Le test hongrois, c'est le sang des dizaines de milliers d'ouvriers et de paysans tombés pour leur liberté : être POUR l'intervention soviétique en Hongrie c'est être CONTRE l'émancipation de classe des travailleurs de tous les pays, c'est être CONTRE le socialisme.


ACTUALITES

Cette semaine, les actualités françaises cinématographiques commémorent le cinquantenaire du Ministère du Travail. Elles retracent en images les différentes étapes qui ont marqué l'évolution des lois sociales depuis 50 ans.

1906 d'abord, c'est le repos hebdomadaire

1919, la journée de 8 heures

1926, la semaine anglaise

1936, les 40 heures, les conventions collectives, les congés payés.

1955, les "accords Renault".

Et la bande se termine en concluant que le Ministère du Travail a bien œuvré pendant ce demi-siècle.

A croire que pour les journalistes qui ont assemblé ces images, le Ministère du Travail a été pendant 50 ans un organisateur de grèves.

En effet, comme ils nous le rappellent eux-mêmes ingénument, chacun de ces avantages avant d'être entériné par une loi a été l'objet d'importantes luttes grévistes.

1906- 1919- 1926- 1936- 1955 sont des dates de l'histoire du mouvement ouvrier. Et c'est le plus souvent – ces images en donnent d'ailleurs une preuve flagrante – contraint et obligé que le Ministère du Travail a "bien œuvré".

Cette bande d'actualités est à voir. En remuant de vieux souvenirs, elle peut nous aider à juger du présent.

Que la lutte paie, les travailleurs le savent. Merci aux Actualités françaises de l'avoir illustré.
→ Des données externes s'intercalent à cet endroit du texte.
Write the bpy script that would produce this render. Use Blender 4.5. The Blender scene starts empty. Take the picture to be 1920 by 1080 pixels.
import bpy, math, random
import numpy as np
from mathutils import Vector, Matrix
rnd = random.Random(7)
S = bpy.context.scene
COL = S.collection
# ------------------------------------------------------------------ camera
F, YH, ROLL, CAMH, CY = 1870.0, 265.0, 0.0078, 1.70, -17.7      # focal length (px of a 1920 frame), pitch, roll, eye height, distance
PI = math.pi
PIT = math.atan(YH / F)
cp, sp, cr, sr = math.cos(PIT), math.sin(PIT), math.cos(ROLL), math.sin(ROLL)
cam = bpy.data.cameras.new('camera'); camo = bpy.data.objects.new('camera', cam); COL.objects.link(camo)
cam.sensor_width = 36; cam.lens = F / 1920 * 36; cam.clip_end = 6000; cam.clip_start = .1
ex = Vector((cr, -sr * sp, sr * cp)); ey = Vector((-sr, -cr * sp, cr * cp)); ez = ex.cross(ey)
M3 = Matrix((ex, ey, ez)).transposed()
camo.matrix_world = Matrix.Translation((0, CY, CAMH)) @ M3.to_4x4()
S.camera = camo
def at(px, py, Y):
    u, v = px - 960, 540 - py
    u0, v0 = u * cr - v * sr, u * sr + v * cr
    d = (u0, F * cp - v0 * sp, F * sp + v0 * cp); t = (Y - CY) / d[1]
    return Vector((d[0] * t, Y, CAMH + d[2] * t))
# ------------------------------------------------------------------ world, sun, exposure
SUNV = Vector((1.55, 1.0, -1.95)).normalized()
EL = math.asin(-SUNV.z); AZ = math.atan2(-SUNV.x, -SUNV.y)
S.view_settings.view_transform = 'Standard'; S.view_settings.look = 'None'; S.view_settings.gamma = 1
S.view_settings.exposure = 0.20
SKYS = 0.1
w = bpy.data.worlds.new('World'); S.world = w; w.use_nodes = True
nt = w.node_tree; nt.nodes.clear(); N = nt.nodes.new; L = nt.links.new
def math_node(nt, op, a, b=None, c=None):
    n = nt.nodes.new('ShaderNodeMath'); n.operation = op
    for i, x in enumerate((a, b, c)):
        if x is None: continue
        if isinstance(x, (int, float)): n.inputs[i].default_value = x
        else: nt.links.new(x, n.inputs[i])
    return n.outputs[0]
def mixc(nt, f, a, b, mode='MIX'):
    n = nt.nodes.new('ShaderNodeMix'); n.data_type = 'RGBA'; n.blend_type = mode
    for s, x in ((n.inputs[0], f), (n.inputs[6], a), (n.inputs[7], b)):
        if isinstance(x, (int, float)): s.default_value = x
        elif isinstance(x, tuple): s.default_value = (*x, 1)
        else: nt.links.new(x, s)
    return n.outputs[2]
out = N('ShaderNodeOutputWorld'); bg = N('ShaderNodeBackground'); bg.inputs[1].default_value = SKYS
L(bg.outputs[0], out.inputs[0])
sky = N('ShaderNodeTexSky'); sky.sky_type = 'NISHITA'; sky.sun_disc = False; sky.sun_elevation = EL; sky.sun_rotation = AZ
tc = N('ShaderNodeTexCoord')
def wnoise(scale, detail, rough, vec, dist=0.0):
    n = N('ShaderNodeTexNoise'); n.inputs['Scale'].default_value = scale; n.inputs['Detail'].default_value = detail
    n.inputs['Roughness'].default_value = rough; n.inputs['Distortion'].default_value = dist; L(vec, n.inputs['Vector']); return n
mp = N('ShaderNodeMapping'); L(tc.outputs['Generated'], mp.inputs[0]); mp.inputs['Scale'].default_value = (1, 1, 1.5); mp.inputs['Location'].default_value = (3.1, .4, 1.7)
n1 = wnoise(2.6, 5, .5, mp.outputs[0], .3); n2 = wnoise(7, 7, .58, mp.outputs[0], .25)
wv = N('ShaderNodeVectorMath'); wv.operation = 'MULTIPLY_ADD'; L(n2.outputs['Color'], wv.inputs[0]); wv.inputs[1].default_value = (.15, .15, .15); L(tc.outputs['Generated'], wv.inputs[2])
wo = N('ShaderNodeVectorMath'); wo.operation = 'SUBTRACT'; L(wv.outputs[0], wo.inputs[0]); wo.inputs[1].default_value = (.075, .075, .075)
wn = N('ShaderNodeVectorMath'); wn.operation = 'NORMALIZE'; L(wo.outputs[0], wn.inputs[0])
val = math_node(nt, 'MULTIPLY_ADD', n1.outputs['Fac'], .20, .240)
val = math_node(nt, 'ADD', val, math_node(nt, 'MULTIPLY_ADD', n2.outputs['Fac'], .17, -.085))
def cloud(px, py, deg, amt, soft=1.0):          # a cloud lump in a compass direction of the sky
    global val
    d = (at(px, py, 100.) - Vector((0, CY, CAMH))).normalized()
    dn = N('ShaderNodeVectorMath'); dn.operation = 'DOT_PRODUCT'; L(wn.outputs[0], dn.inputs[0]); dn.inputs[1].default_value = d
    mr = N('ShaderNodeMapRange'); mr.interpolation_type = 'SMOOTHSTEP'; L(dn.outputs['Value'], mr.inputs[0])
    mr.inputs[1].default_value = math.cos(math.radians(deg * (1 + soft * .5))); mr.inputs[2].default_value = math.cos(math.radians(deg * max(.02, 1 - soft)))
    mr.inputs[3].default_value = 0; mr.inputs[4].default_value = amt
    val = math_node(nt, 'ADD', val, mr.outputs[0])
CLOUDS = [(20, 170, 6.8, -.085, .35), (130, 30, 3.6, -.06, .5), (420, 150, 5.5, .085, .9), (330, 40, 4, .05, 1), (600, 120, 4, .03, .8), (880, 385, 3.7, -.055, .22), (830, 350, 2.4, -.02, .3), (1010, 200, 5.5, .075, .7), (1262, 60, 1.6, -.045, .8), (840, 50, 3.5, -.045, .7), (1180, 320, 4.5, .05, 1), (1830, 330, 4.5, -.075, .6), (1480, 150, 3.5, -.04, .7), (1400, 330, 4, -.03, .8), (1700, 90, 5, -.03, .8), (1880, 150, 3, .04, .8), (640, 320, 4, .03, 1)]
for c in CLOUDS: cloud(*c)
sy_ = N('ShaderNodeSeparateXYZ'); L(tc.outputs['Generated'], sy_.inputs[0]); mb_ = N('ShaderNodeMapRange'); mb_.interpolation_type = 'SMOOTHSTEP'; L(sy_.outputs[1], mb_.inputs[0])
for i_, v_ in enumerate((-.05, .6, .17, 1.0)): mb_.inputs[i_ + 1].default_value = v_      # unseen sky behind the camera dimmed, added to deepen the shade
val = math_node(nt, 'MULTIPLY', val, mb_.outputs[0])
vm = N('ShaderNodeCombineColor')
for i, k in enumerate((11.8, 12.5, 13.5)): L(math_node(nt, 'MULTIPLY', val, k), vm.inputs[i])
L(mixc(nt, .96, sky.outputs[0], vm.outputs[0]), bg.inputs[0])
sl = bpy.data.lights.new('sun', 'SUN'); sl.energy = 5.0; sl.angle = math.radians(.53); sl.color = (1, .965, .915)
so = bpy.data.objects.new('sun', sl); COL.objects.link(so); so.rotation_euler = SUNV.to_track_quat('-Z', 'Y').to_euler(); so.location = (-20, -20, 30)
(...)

"A toute les nations composant la Russie doit être reconnu le droit de se séparer librement et de se constituer en Etats indépendants. Nier ce droit et ne pas prendre des mesures propres à garantir son application pratique, équivaut à soutenir la politique de conquête ou d'annexions. Seule la reconnaissance par le prolétariat du droit des nations à se séparer assure la solidarité complète des ouvriers des différentes nations et favorise le rapprochement démocratique véritable des nations."

(Lénine, 1917)


Note

[a] Cette série de La Lutte de Classe, bulletin ronéotypé, a été éditée par le groupe Voix Ouvrière.
Barta collabora à sa rédaction. Les articles qui lui sont attribués avec certitude sont signalés par un [*].